Russian opposition leader arrives in capital after being released from custody while appeal is heard against jail sentence
The Russian opposition leader Alexei Navalny has arrived in Moscow after being released from custody, declaring that he is going to win the capital's mayoral election.
Speaking through a bullhorn to hundreds of supporters at Moscow's Yaroslavsky station on Saturday, Navalny thanked them for their help in winning his release while an appeal is heard against his five-year sentence for embezzlement.
"I realise that if it wasn't for you I wouldn't be standing here for the next five years. You have destroyed a key privilege that the Kremlin has been trying to keep that it is their alleged right to say to any person: 'Arrest him on the spot,'" said Navalny, who claims that the case against him was concocted for political reasons.
Navalny was sentenced to five years in prison for embezzlement on Thursday in Kirov, but prosecutors unexpectedly asked for his release the next morning.
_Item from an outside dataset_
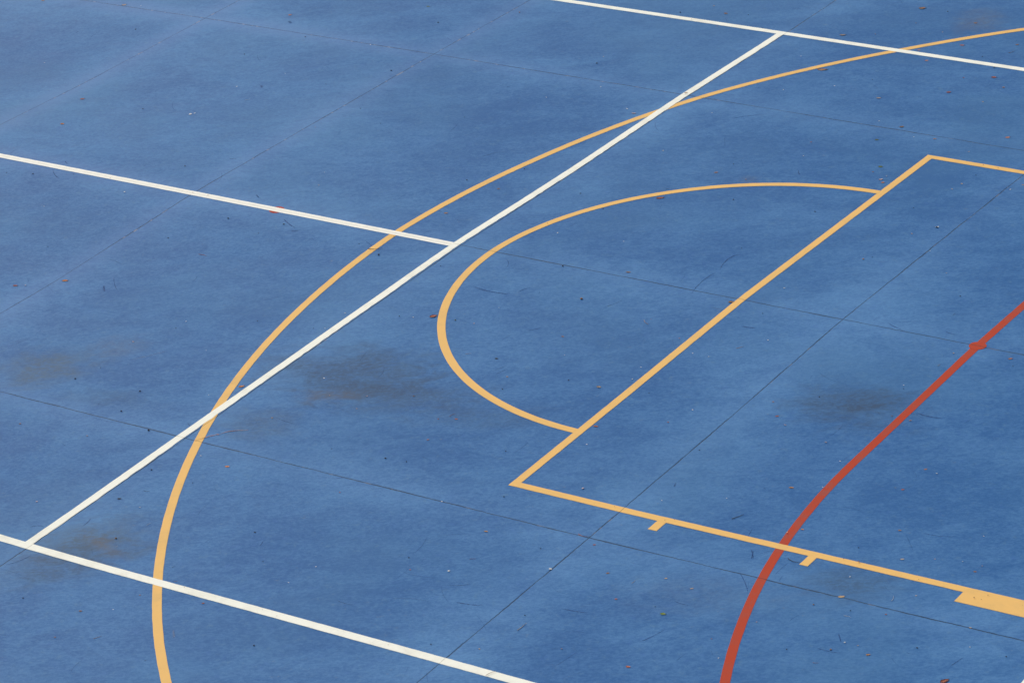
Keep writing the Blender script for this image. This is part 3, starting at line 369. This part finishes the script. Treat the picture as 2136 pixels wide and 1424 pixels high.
def twig_mesh(r,L,mat,name='twig'):
    b=r.uniform(-.16,.16)*L; rr=max(.0008,min(.0019,L*.022)); path=[]
    for i in range(9):
        s=i/8; path.append(((s-.5)*L,b*4*s*(1-s)+r.uniform(-1,1)*L*.012,rr+.0006+L*.04*abs(s-.4)))
    return tube_mesh(r,path,rr,rr*.5,mat,name)
def flake_mesh(r,L,mat,name='flake'):
    n=r.randint(6,9); pts=[]
    for k in range(n):
        a=2*math.pi*k/n+r.uniform(-.25,.25); rad=L*.5*r.uniform(.6,1.05); pts.append((rad*math.cos(a),rad*math.sin(a)*.7))
    tilt=r.uniform(-.25,.25); tz=lambda x,y:x*tilt+.12*L*((x*x+y*y)/(L*L*.25))+abs(tilt)*L*.5
    V=[(0,0,tz(0,0)+.0018)]+[(x,y,tz(x,y)+.0014) for x,y in pts]+[(x,y,tz(x,y)+.0002) for x,y in pts]+[(0,0,tz(0,0)+.0002)]
    F=[(0,1+k,1+(k+1)%n) for k in range(n)]+[(1+(k+1)%n,1+k,n+1+k,n+1+(k+1)%n) for k in range(n)]+[(2*n+1,n+1+(k+1)%n,n+1+k) for k in range(n)]
    return mesh(name,V,F,mat)
def grit_mesh(r,L,mat,name='grit'):
    bm=bmesh.new(); bmesh.ops.create_icosphere(bm,subdivisions=2,radius=L*.5)
    s=(1,r.uniform(.7,1),r.uniform(.45,.7)); ph=r.uniform(0,9)
    for v in bm.verts:
        k=1+.16*math.sin(v.co.x*9/L+ph)*math.cos(v.co.y*8/L-ph)+r.uniform(-.07,.07)
        v.co=Vector((v.co.x*s[0]*k,v.co.y*s[1]*k,v.co.z*s[2]*k))
    mz=min(v.co.z for v in bm.verts)
    for v in bm.verts: v.co.z-=mz-.0002
    me=bpy.data.meshes.new(name); bm.to_mesh(me); bm.free(); me.materials.append(mat); return me
def zone(x,y):
    ra=math.hypot(x-AX,y-AY)
    if abs(y+4.115)<.03: return 'on the near white line'
    if abs(y-4.115)<.03: return 'on the far white line'
    if abs(x)<.03 and abs(y)<4.1: return 'on the diagonal white line'
    if x<-.02 and abs(y-CLY)<.03: return 'on the doubled white line'
    if abs(ra-AR)<.03: return 'on the large yellow arc'
    if abs(math.hypot(x-SCX,y-SCY)-SR)<.03 and x<FT: return 'on the small yellow semicircle'
    if (abs(x-FT)<.03 and -HN<y<HF) or (abs(y+HN)<.03 and x>FT) or (abs(y-HF)<.03 and x>FT): return 'on the outline of the yellow key'
    if 4.73<x<5.14 and -HN-.13<y<-HN: return 'on the thick yellow block'
    if y>4.115: return 'beyond the far white line'
    if y<-4.115: return 'in front of the near white line'
    redx=RX+(RR-math.sqrt(max(0,RR**2-(max(0,RYN-y))**2)) if y<RYN else 0)
    if abs(x-redx)<.035 and y<RYF: return 'on the red line'
    if FT<x and -HN<y<HF: return 'inside the yellow key, left of the red line' if x<redx else 'inside the yellow key, right of the red line'
    if x<FT and math.hypot(x-SCX,y-SCY)<SR: return 'inside the small yellow semicircle'
    if x>FT and y<=-HN: return 'below the ticked yellow line, left of the red curve' if x<redx else 'below the ticked yellow line, right of the red curve'
    if x>0 and ra<AR: return 'above the yellow key, under the large arc' if y>HF or (y>0 and x>FT) else ('between the diagonal white line and the key, far half' if y>0 else 'between the diagonal white line and the key, near half')
    if x>0: return 'outside the large arc, right of the diagonal white line'
    if ra<AR: return 'between large arc and diagonal, '+('above' if y>0 else 'below')+' doubled one'
    return 'left of the large arc, '+('above' if y>0 else 'below')+' the doubled white line'
items=[]
for s in DEBRIS.split('|'):
    a=s.split(','); items.append((a[0][0],a[0][1],float(a[1]),float(a[2]),float(a[3]),float(a[4]),len(a)>5))
def sizeword(kd,L):
    if kd=='N': return 'long' if L>.055 else 'short'
    return 'large' if L>.032 else 'small' if L>.014 else 'tiny'
NM={'L':('dry_leaf','curled leaf','leaf'),'N':('twig','thin twig','twig'),'F':('flake','flake','flake'),'G':('grit','speck of grit','grit')}
keyed={}
for it in items:
    kd,c,x,y,L,a,or_=it
    if kd=='L' and L<.016: noun='leaf scrap'
    else: noun=NM[kd][1]
    d='%s %s %s'%(sizeword(kd,L),COL[c][0],noun); k=(d,zone(x,y)); keyed.setdefault(k,[]).append(it)
ORD=['','first','second','third','fourth','fifth','sixth','seventh','eighth','ninth','tenth','eleventh','twelfth']
TIER={'dry_leaf':'leaves scattered on the court','twig':'twigs lying on the court','flake':'flakes scattered on the court','grit':'specks of grit on the court'}
LZON=lambda z:.0055 if z.startswith('on ') else .0002
for (d,z),L_ in keyed.items():
    L_.sort(key=lambda q:pix(q[2],q[3])[0]); n=len(L_)
    for i,(kd,c,x,y,L,a,or_) in enumerate(L_):
        if n==1: lab='%s %s'%(d,z)
        elif n==2: lab='%s of two %s'%('left' if i==0 else 'right',d+' '+z)
        else: lab='%s %s, %s'%(d,z,'leftmost of %d'%n if i==0 else 'rightmost of %d'%n if i==n-1 else '%s of %d from left'%(ORD[i+1] if i+1<len(ORD) else '%dth'%(i+1),n))
        w=lab.split()
        if len(w)>16: lab=lab.replace('between large arc and diagonal, ','right of large arc, ')
        w=lab.split()
        if len(w)>16: lab=lab.replace('doubled white line','doubled line')
        w=lab.split()
        if len(w)>16:
            lab=lab.replace(' the ',' ').replace(' thin twig',' twig').replace('speck of grit','speck'); w=lab.split()
        if len(w)>16: lab=lab.replace(' and ','/').replace('curled leaf','leaf').replace(' of grit',''); w=lab.split()
        r=random.Random(int(x*1000)*7+int(y*1000)); nm,_,cat=NM[kd]
        loc=(x,y,h1(x,y)+LZON(z)); rz=a if or_ else a+r.uniform(-.5,.5)
        props=dict(label=lab,category=cat,group=TIER[nm])
        if kd=='L':
            if L>.026:
                o=link(nm,None,None,loc,**props); o.rotation_euler=(0,0,rz)
                link('blade',leaf_mesh(r,L*1.15,MC[c]),o)
                link('stalk',tube_mesh(r,[(L*.5,0,.004),(L*.6,L*.03,.004),(L*.75,L*.08,.0015)],.0009,.0006,MC['k'],'stalk'),o)
            else:
                o=link(nm,leaf_mesh(r,L*1.25,MC[c],'dry_leaf'),None,loc,**props); o.rotation_euler=(0,0,rz)
        elif kd=='N': o=link(nm,twig_mesh(r,L,MC[c]),None,loc,**props); o.rotation_euler=(0,0,rz)
        elif kd=='F': o=link(nm,flake_mesh(r,L*.85,MC[c]),None,loc,**props); o.rotation_euler=(0,0,rz)
        else: o=link(nm,grit_mesh(r,L*(.5 if z.startswith('on ') else .72),MC[c]),None,loc,**props); o.rotation_euler=(0,0,rz)

# ---------------------------------------------------------------- light, sky, camera
w=bpy.data.worlds.new('World'); scene.world=w; w.use_nodes=True; nt=w.node_tree; nt.nodes.clear()
sky=nt.nodes.new('ShaderNodeTexSky'); sky.sky_type='NISHITA'; sky.sun_disc=False
EL=math.radians(45); AZ=math.atan2(.25,-.97)      # direction towards the sun in the court plane
sd=Vector((math.cos(AZ)*math.cos(EL),math.sin(AZ)*math.cos(EL),math.sin(EL)))
sky.sun_elevation=EL; sky.sun_rotation=math.atan2(sd.x,sd.y); sky.air_density=1.2; sky.dust_density=4; sky.ozone_density=.6; sky.altitude=50
bg=nt.nodes.new('ShaderNodeBackground'); bg.inputs[1].default_value=.10
o=nt.nodes.new('ShaderNodeOutputWorld'); nt.links.new(sky.outputs[0],bg.inputs[0]); nt.links.new(bg.outputs[0],o.inputs[0])
ld=bpy.data.lights.new('sun','SUN'); ld.energy=1.5; ld.angle=math.radians(14); ld.color=(1,.955,.88)
lo=bpy.data.objects.new('sun',ld); col.objects.link(lo); lo.rotation_euler=(-sd).to_track_quat('-Z','Y').to_euler(); lo.location=(0,0,20)
cd=bpy.data.cameras.new('camera'); cam=bpy.data.objects.new('camera',cd); col.objects.link(cam); scene.camera=cam
cam.matrix_world=Matrix.Translation(CAMV)@RM.to_4x4(); cd.lens=LENS; cd.sensor_width=36; cd.sensor_fit='HORIZONTAL'; cd.clip_end=4000; cd.clip_start=.1
cd.dof.use_dof=True; cd.dof.focus_distance=18.9; cd.dof.aperture_fstop=8
scene.render.engine='CYCLES'
for o_ in scene.objects:
    if 'label' in o_ and len(o_['label'].split())>16: print('LONG',o_.name,o_['label'])
scene.view_settings.view_transform='Standard'; scene.view_settings.look='None'; scene.view_settings.gamma=1; scene.view_settings.exposure=0.33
They said that keeping him behind bars during the appeals process of his conviction would deprive him of his right to run for office.
A day before the conviction, Navalny, 37, was registered as a candidate for the 8 September Moscow mayoral election, running against the incumbent Sergei Sobyanin, a close ally of President Vladimir Putin. Navalny's support is mostly limited to the urban middle class and youth.
An opinion survey in early July by the independent Levada polling centre showed Navalny attracting only about 8% support among voters in the mayoral election.
Hundreds of police blocked Navalny supporters from the platform of the Moscow railway station where his overnight train from Kirov arrived, but Navalny shouted over the police lines: "We are going to run in this election and we will win". His supporters replied: "We are the power."
Navalny, a lawyer and blogger, is one of the most visible and charismatic leaders of the opposition to Putin and the governing United Russia party. His description of United Russia as the "party of crooks and thieves" has become a signature phrase of the opposition.
The Kremlin denies clamping down on critics or using the courts to persecute them. Putin remains Russia's most popular politician despite the largest wave of street protests against his 13-year rule that were led by Navalny in 2011-12.